- _Set exercise_: The material below holds a span beginning at the line with "Keep writing the" and ending at the line with "bookend', 'disc case')". Quote that span exactly, both ends included, and only that span.

○ ○ ○ ○ ○

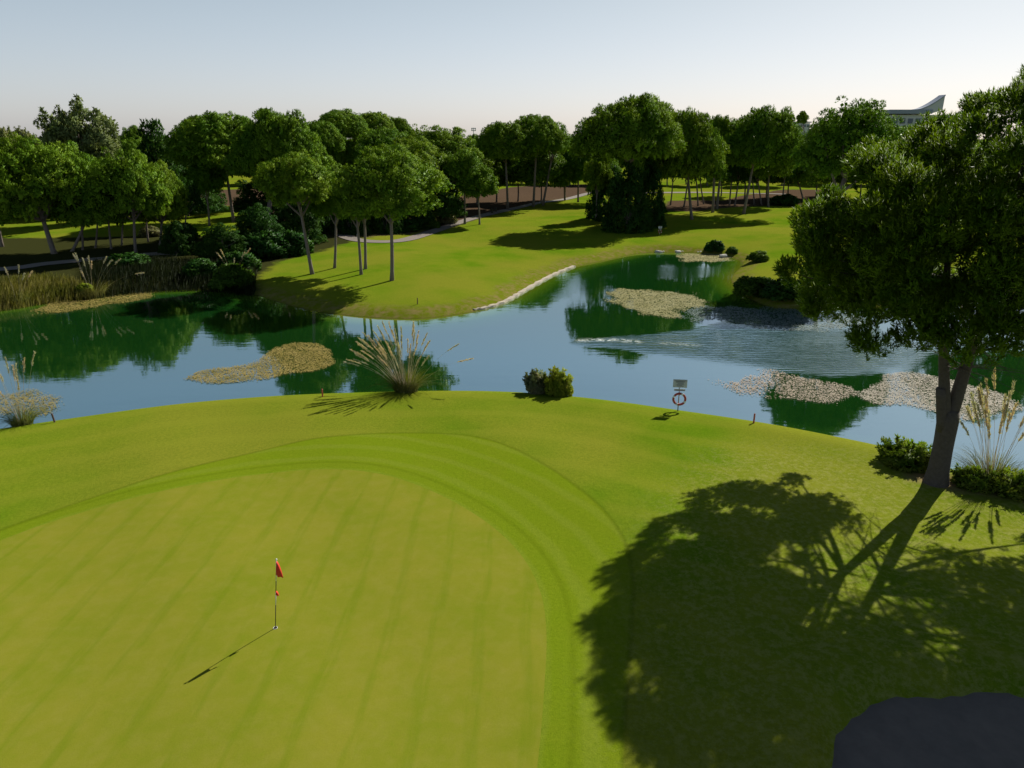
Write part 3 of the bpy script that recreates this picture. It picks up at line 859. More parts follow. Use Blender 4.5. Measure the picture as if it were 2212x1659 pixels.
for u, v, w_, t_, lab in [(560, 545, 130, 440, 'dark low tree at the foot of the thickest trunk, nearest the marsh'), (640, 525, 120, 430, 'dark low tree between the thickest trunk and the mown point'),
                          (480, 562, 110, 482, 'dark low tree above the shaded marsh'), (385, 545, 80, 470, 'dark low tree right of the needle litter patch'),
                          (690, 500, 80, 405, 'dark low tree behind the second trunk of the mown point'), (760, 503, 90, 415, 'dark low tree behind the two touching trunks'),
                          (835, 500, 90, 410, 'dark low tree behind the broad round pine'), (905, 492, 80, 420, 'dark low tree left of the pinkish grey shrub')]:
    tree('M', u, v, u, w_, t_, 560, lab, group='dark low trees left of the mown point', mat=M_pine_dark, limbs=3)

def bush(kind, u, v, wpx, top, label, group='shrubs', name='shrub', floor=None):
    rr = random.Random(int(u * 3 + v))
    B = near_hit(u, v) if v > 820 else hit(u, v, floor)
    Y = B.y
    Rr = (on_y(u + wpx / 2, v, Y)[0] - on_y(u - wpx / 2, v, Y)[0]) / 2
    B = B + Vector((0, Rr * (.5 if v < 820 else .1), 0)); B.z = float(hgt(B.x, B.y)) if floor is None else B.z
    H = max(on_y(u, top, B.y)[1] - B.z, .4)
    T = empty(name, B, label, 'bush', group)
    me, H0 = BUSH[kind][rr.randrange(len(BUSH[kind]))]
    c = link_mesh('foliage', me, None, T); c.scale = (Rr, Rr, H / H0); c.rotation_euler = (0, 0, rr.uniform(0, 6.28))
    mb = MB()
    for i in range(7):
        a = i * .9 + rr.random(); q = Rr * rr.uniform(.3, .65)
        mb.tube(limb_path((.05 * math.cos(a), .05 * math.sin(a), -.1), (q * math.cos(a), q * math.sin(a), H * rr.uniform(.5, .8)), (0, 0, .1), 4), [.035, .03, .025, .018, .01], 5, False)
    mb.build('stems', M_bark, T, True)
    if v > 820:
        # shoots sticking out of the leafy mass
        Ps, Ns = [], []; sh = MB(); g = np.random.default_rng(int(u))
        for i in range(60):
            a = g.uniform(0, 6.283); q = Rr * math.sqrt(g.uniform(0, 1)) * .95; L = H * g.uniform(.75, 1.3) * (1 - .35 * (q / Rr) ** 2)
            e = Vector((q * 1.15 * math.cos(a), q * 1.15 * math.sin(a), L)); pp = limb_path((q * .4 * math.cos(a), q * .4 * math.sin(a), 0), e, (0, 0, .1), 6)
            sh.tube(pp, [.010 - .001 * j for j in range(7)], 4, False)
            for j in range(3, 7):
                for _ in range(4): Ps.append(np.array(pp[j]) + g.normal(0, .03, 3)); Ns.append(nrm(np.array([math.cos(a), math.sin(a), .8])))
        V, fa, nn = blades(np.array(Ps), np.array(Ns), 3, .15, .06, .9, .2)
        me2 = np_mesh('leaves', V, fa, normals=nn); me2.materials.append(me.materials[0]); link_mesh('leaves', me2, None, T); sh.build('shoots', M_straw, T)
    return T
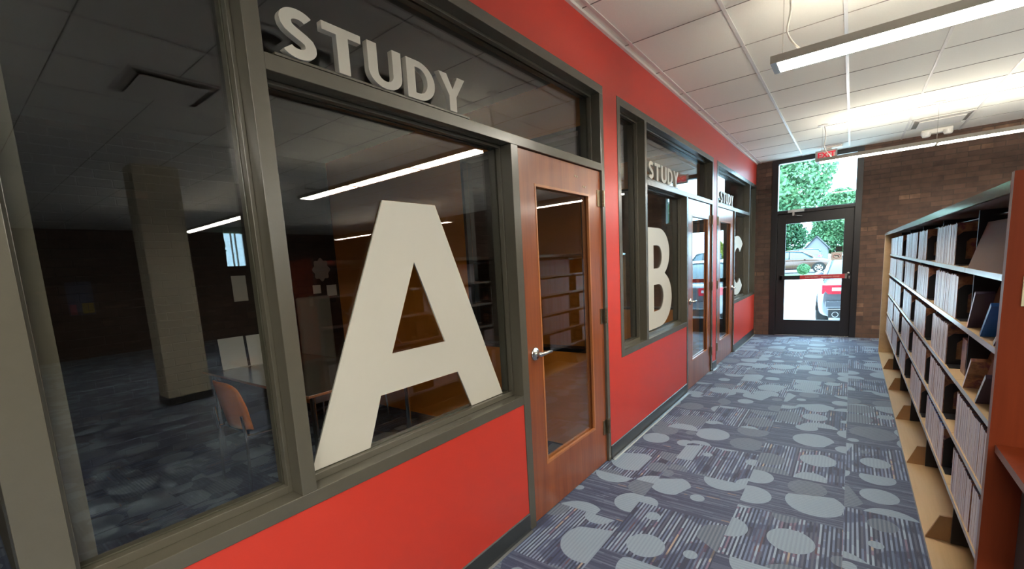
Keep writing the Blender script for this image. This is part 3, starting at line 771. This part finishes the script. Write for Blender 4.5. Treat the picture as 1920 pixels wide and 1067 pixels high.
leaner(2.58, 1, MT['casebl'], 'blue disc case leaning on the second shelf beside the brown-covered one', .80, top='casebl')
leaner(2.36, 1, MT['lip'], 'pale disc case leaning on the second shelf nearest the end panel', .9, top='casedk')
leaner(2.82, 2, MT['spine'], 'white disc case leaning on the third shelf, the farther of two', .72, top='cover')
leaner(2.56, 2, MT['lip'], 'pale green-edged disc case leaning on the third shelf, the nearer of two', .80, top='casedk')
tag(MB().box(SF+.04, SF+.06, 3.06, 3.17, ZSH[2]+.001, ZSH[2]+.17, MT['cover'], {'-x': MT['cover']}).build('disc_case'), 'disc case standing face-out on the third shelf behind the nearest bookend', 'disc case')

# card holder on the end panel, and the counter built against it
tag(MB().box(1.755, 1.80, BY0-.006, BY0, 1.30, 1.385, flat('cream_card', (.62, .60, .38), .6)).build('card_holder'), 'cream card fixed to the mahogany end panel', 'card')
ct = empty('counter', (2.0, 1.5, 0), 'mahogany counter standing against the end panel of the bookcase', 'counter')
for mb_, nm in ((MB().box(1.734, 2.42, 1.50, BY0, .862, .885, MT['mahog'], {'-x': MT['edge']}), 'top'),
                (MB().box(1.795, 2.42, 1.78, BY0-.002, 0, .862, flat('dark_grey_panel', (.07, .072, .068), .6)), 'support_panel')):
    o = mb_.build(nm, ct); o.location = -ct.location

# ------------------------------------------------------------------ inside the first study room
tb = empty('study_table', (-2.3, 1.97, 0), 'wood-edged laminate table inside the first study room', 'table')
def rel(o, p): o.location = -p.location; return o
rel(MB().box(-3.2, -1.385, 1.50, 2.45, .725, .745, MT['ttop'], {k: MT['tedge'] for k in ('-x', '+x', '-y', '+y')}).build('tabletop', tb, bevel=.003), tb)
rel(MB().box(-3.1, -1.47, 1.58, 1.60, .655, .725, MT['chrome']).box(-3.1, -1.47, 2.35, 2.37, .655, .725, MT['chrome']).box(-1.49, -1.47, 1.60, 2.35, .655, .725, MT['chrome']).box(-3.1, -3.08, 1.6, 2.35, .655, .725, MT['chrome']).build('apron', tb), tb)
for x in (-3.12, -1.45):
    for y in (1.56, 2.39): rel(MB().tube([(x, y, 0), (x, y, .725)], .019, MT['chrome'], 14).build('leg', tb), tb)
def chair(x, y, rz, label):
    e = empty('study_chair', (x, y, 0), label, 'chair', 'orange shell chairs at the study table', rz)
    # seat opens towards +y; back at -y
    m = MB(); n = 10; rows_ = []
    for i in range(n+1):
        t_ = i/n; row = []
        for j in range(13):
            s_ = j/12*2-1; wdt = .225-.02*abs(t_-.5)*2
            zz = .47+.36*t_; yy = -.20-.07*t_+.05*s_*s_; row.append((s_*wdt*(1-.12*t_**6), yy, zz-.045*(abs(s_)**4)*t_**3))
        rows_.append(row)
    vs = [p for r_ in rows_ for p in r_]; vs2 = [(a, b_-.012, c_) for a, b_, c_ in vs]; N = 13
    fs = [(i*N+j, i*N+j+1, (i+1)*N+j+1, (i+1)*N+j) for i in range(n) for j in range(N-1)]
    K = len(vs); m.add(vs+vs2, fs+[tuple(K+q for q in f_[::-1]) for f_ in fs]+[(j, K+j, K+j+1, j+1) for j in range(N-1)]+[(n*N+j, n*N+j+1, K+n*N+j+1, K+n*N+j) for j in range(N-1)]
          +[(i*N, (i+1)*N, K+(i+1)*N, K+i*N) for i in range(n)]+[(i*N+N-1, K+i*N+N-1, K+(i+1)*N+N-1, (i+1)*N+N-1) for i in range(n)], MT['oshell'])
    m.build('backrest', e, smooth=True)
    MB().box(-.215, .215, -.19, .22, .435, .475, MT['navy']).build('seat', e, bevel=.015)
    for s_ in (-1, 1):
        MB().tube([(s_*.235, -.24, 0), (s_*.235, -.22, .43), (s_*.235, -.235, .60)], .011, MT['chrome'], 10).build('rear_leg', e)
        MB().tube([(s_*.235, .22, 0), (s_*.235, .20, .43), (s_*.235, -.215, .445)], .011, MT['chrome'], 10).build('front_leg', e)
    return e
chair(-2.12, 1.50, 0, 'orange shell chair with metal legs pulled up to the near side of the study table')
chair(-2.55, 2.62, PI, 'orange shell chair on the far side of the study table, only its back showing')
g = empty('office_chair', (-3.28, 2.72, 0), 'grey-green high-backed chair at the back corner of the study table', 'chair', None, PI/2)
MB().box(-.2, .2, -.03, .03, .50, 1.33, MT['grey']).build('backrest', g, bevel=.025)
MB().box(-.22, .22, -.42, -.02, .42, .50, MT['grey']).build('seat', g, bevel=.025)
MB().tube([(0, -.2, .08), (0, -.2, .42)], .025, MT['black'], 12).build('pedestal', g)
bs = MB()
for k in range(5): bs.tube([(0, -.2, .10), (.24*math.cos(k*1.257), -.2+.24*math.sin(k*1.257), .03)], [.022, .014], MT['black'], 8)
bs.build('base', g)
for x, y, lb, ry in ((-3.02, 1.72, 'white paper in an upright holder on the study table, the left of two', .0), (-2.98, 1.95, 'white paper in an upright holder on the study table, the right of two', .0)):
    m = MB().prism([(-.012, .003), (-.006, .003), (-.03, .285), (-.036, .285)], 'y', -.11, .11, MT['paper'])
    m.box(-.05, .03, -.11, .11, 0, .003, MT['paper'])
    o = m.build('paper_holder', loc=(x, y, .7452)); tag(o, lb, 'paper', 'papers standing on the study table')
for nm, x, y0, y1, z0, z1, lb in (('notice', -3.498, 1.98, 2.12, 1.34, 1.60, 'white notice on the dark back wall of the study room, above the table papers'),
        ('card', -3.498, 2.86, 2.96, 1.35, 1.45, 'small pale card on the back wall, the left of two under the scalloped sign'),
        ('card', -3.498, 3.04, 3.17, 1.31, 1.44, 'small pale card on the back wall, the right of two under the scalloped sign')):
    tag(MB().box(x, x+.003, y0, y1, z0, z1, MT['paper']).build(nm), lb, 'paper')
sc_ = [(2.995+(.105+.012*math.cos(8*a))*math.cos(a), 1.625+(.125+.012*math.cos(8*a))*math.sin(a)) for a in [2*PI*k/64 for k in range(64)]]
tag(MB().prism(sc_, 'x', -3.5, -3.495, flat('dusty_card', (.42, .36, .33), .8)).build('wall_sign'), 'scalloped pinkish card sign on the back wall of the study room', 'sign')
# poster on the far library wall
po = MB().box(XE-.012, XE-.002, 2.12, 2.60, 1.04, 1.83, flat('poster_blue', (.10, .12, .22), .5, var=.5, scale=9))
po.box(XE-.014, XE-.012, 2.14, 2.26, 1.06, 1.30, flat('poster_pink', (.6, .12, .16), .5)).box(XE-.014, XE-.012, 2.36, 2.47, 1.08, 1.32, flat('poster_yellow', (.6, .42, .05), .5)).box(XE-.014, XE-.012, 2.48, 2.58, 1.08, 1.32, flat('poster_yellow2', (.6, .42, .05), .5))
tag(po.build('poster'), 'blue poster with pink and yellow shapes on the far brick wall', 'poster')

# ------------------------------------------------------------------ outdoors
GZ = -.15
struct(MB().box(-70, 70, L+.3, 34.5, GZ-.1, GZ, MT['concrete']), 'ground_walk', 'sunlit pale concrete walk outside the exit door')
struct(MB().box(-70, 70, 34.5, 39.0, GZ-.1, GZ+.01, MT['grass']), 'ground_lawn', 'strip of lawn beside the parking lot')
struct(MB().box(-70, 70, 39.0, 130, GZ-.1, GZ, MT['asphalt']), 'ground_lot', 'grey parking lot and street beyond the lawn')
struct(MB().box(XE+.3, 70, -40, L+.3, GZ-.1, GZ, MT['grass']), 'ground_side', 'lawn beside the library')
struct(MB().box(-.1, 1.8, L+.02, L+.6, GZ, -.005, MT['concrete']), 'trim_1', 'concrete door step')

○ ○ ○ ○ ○

- _Answer below_:
Keep writing the Blender script for this image. This is part 3, starting at line 771. This part finishes the script. Write for Blender 4.5. Treat the picture as 1920 pixels wide and 1067 pixels high.
leaner(2.58, 1, MT['casebl'], 'blue disc case leaning on the second shelf beside the brown-covered one', .80, top='casebl')
leaner(2.36, 1, MT['lip'], 'pale disc case leaning on the second shelf nearest the end panel', .9, top='casedk')
leaner(2.82, 2, MT['spine'], 'white disc case leaning on the third shelf, the farther of two', .72, top='cover')
leaner(2.56, 2, MT['lip'], 'pale green-edged disc case leaning on the third shelf, the nearer of two', .80, top='casedk')
tag(MB().box(SF+.04, SF+.06, 3.06, 3.17, ZSH[2]+.001, ZSH[2]+.17, MT['cover'], {'-x': MT['cover']}).build('disc_case'), 'disc case standing face-out on the third shelf behind the nearest bookend', 'disc case')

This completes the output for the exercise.